Sponsored by Catholic Charities, Codio, 38, director of CYO operations in the Hudson Valley Region, went to Haiti with his 70-year-old father in late May as part of a 17-member missionary team recruited by the Salesians of Don Bosco. The mostly young missionaries from all over the United States, including youth ministers, lay staff and two Salesian priests, were assisting in the restoration of the Ecole Agricultural Fondation Vincent, a Salesian-run agricultural school in Cap Haitien that teaches 165 young men and women engineering, farming, carpentry and fishing skills.

They were there from May 23 to June 1, wielding hammers and paintbrushes to refurbish the school. Codio’s father, returning to his hometown for the first time in some 40 years, acted as an unofficial interpreter and cultural guide.

“I said to myself, I got to take it a day at a time and help as much as I can during this trip. We helped build a 7-foot security wall, paint a chapel and finished some of the floor. But mostly we were just there to let them know we love them and that God is with them,” said Codio, who added that he also used the opportunity to be a missionary for CYO.

“I wanted to share our CYO model with them and how it helps build bridges among different parishes and keeps kids active and off the streets. I stressed how important sports and recreation was with the youth that we serve in the Archdiocese of New York,” he explained. He was impressed by the athletic ability of the kids he saw there and said the biggest need is for proper basic athletic equipment, soccer balls, basketballs, hoops and netting. Codio hopes to work with CYO here to provide some of that equipment. He took 200 CYO donated t-shirts with him to distribute.

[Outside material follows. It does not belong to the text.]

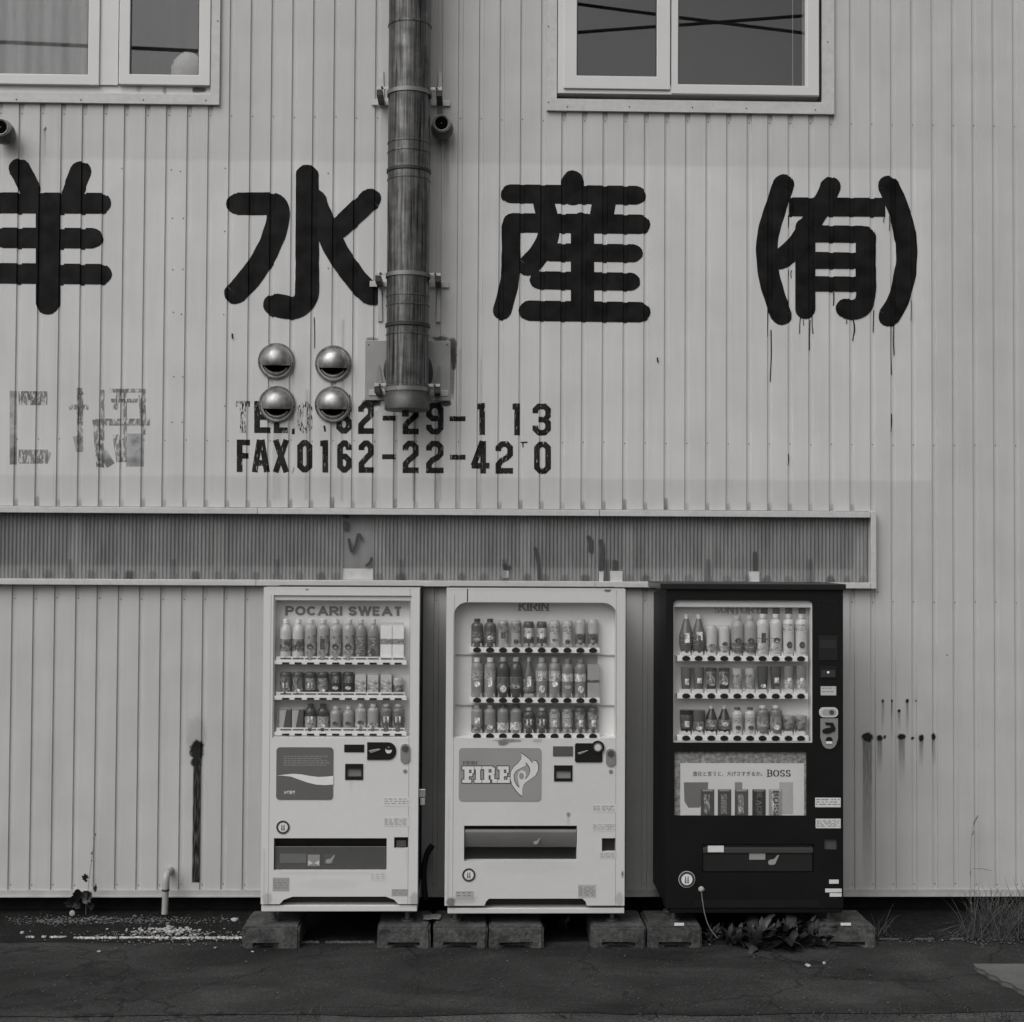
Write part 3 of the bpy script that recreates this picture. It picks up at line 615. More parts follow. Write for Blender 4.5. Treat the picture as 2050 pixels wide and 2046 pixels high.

Despite the arduous and potentially dangerous journey, and the devastation and destitution he witnessed, he said what he would remember most about the trip was the verdant beauty of the countryside and the indomitable spirit of the Haitian people.

“It looked like something out of National Geographic,” he said of the drive from Port–au-Prince to Cap Haitien.” He has a dream to buy property close to Cap Haitien and build a mission there to house future missionary visitors like himself and he hopes to perhaps even retire there someday.

“My parents being from Haiti, I thought it would be a good opportunity to go back and to give back as a Haitian-American and also to come back (here) and inspire other Haitian-Americans to go,” he said. “The trip has changed my life in numerous ways. It has helped me become more spiritual and to prioritize. We forget about the little things, like saying hello to strangers, appreciating the food we eat, our living conditions.

“Haiti is poor but has a lot of strengths, the climate being one, the people being another,” he affirmed. “These are hardworking people and they are very proud of their country. I want to help them rebuild.”